Among those named were current Chief Executive Officer Frederick C. Young, retired CEO Jeffrey M. Boetticher and corporate compliance director Anna M. Baird.

Attempts to reach officials at Black Box were unsuccessful.

The lawsuit says that the alleged back-dating of options caused Black Box to sustain "millions of dollars in damages'' and the recipients of the options to garner "millions in unlawful proceeds." The suit alleges that Mr. Young earned the most from the actions, more than $13 million.

Stock options are incentives typically awarded to company executives, allowing them to buy a number of shares at a set price, typically the price on the day they are awarded. If and when the company's stock rises, the executive can opt to buy the shares at the previously set "strike price" and then promptly sell them to turn a profit.
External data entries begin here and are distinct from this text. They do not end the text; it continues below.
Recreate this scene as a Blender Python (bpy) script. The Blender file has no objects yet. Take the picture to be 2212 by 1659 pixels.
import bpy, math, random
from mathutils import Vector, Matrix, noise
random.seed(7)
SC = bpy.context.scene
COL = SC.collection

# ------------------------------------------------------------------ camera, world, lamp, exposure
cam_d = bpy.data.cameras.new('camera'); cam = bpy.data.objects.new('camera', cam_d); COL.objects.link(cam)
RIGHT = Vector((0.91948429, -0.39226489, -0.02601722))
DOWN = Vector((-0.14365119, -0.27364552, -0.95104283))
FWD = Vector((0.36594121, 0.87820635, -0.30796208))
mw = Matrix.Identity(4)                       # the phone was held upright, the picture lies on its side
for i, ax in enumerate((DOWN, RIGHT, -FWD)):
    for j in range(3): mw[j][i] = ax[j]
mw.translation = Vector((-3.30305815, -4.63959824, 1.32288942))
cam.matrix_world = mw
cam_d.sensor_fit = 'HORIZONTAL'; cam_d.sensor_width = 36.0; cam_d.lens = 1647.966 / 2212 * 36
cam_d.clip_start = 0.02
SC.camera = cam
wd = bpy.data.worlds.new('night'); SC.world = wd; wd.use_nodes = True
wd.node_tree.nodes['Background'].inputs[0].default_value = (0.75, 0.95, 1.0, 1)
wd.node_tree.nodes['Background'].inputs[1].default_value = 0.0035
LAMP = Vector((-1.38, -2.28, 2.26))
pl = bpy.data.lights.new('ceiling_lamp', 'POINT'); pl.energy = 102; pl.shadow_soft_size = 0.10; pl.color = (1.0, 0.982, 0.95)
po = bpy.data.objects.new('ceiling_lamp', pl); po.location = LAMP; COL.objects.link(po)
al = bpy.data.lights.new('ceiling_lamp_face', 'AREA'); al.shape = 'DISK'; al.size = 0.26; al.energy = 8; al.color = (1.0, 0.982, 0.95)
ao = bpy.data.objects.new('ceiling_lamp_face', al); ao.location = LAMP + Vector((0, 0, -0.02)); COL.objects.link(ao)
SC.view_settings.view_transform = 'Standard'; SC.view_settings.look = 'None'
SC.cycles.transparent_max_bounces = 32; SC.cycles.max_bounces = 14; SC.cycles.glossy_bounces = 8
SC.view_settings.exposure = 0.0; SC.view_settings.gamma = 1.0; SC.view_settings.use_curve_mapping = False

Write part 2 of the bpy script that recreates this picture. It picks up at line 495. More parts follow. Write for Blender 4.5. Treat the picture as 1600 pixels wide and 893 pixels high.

The option to buy at the set price does expire, however -- most stock option incentives last about a decade -- meaning that the option holder must buy the shares within a set time frame that is agreed to by the company's board. While it's not illegal to backdate stock options, or change the date the options are awarded to a day when the shares are trading at a low price, general accounting principles require the company to count the difference as an expense.

Court documents claim that 10 option grants Black Box issued since 1996 coincide with days that the firm's shares were at their lowest in that fiscal quarter and year, and Mr. Anderson contends there was less than a .04 percent chance that it was a coincidence that Black Box's option grants were on dates when the shares were at a low. "The only explanation ...is that the options were backdated to coincide with favorable dates when the price of Black Box stock was particularly low," court documents said.

Mr. Anderson also alleges that the defendants, who include company director and audit committee member William R. Newlin, chief administrative officer of local retailer Dick's Sporting Goods, worked to conceal the backdated options and filed 11 years' worth of fraudulent financial reports with the Securities and Exchange Commission.